Congestion toll pricing models and methods for variable demand networks

General variable demand (GVD) traffic assignment problems estimate the traffic volumes on each link and the flows and demands between each origin destination pair. In GVD models, demand is a function of the generalized trip cost on the network. We define two optimization models for GVD traffic assignment problems. In the user equilibrium, each user maximizes his/her own net user benefit. However, this results in the suboptimal utilization of the transportation network. When the total net user benefit is maximized, the most efficient utilization of the network is achieved and the system optimal flows and demands are realized. Our goal is to characterize the set of all tolls which will make the tolled user equilibrium problem have the same flows and demands as the system optimal ones. The set of all such toll vectors is defined as the first best toll set.; Given that there are constraints on tolling some portions of the network, a first best toll pricing scheme might not be feasible.
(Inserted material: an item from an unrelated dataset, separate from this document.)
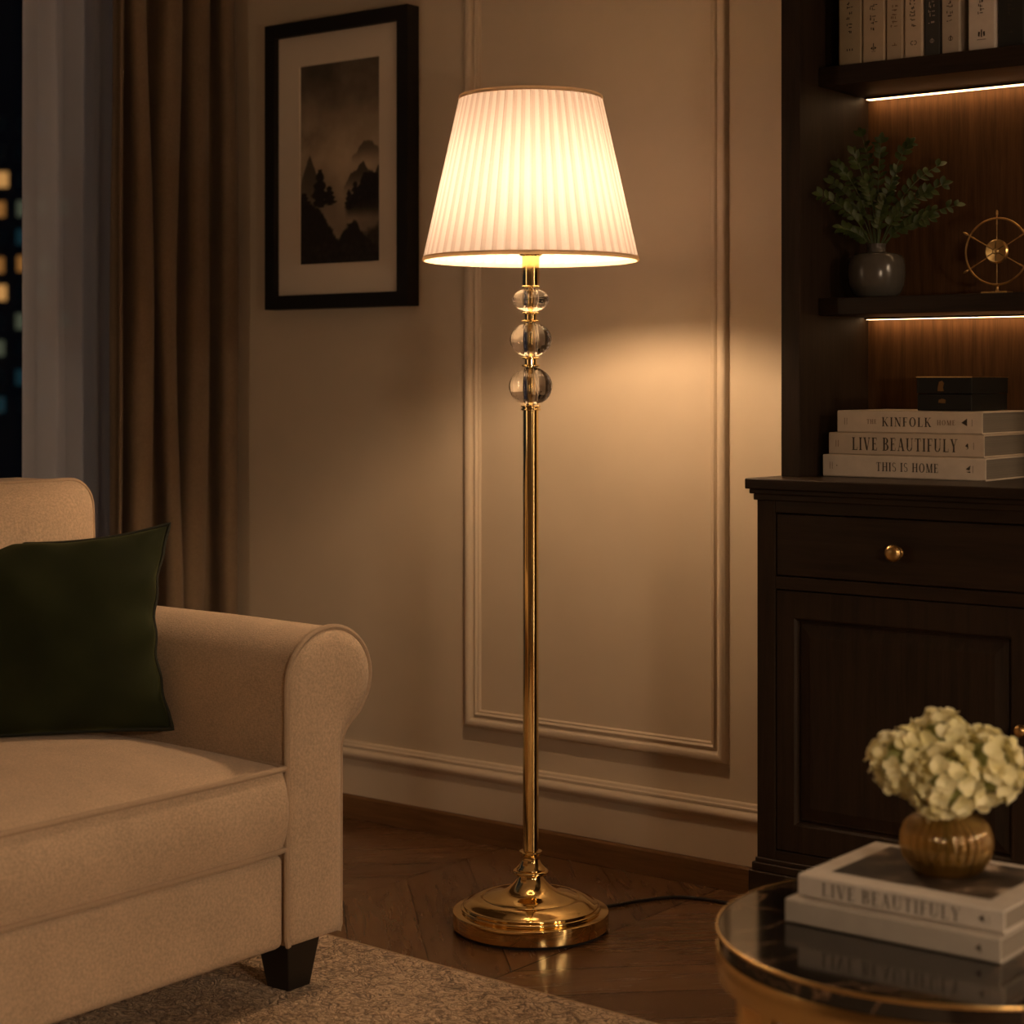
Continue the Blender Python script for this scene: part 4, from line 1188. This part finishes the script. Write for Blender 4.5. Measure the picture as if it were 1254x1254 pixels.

Under such circumstances, a second best toll pricing scheme can be utilized. The appropriate models for second best pricing schemes are mathematical programs with equilibrium constraints (MPECs). Since MPECs are very difficult to solve, obtaining alternative toll vectors by adding side constraints and resolving the MPEC is not desirable. Given a second best solution, we show that there exists a non-empty second best toll set.; Given the first or second best toll set, one can define additional objectives and constraints and solve either linear programs or mixed integer programs to obtain alternative toll vectors. This process is known as the "toll pricing framework" (TPF). We generalize the TPF for the first best fixed demand traffic assignment models to GVD models in order to find alternative first best and second best toll vectors. Two natural choices of such vectors are MINTB and MINMAX toll vectors. The MINTB problem minimizes the number of toll booths whereas the MINMAX problem minimizes the maximum toll on the network.